Aim:
From the first line of the data below, repeat each line exactly until you reach the line with "COL = scene.collection"; include that line too.

Dataset extract:
---*---

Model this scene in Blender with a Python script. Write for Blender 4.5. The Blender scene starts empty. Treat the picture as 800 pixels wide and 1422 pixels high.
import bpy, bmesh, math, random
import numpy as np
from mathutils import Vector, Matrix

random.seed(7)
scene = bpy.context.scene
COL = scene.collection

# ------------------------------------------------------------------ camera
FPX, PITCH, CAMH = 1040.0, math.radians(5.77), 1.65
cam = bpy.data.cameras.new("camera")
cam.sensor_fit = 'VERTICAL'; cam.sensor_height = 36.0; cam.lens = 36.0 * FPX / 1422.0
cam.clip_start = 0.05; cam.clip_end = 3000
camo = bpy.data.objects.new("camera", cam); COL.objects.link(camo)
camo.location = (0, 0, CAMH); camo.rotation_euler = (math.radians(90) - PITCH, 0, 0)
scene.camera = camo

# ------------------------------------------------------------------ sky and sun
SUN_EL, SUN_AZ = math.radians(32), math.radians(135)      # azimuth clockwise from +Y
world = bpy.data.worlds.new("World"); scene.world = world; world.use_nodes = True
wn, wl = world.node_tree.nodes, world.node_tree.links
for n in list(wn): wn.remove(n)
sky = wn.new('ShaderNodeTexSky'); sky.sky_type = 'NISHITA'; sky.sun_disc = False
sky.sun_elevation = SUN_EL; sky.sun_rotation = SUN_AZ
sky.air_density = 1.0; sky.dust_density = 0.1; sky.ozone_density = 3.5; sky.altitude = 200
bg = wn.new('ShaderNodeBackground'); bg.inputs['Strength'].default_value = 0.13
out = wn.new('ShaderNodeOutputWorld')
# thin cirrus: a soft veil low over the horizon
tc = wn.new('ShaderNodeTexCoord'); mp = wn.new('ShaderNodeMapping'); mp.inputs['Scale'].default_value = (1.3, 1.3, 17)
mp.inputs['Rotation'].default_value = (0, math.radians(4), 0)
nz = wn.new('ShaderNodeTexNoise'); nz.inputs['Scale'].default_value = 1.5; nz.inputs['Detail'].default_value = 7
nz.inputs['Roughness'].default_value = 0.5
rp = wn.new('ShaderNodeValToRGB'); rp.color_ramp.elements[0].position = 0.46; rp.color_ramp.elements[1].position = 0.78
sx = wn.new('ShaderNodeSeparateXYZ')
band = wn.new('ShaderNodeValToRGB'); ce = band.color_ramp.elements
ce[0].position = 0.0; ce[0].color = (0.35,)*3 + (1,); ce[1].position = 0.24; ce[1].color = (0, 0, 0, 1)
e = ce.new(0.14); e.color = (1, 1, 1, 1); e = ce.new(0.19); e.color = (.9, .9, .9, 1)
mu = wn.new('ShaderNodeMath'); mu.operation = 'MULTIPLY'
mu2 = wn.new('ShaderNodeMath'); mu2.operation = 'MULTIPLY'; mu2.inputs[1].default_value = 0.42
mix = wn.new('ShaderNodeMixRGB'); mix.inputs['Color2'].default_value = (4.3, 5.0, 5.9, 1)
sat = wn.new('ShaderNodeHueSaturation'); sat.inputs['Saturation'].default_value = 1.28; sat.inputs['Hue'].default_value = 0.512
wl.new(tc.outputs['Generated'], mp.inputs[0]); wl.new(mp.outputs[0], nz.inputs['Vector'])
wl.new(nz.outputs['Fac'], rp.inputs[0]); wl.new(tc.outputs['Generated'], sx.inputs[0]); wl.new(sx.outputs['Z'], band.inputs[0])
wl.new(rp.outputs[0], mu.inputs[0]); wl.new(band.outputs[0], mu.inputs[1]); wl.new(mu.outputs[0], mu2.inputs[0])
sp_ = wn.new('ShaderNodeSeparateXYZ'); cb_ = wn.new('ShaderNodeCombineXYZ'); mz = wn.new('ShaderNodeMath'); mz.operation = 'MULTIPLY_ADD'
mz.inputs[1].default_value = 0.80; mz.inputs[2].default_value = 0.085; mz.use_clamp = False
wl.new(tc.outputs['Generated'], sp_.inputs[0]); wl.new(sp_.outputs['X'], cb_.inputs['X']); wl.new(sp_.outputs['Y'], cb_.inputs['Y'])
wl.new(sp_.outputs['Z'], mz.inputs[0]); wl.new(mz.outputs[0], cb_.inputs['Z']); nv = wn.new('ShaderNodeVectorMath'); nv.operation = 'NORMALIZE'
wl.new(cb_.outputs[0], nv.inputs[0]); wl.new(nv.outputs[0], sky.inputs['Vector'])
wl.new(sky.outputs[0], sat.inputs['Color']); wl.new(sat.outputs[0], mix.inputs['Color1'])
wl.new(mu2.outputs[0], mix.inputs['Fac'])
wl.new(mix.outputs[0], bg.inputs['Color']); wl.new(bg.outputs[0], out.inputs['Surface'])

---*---

Full response:
Model this scene in Blender with a Python script. Write for Blender 4.5. The Blender scene starts empty. Treat the picture as 800 pixels wide and 1422 pixels high.
import bpy, bmesh, math, random
import numpy as np
from mathutils import Vector, Matrix

random.seed(7)
scene = bpy.context.scene
COL = scene.collection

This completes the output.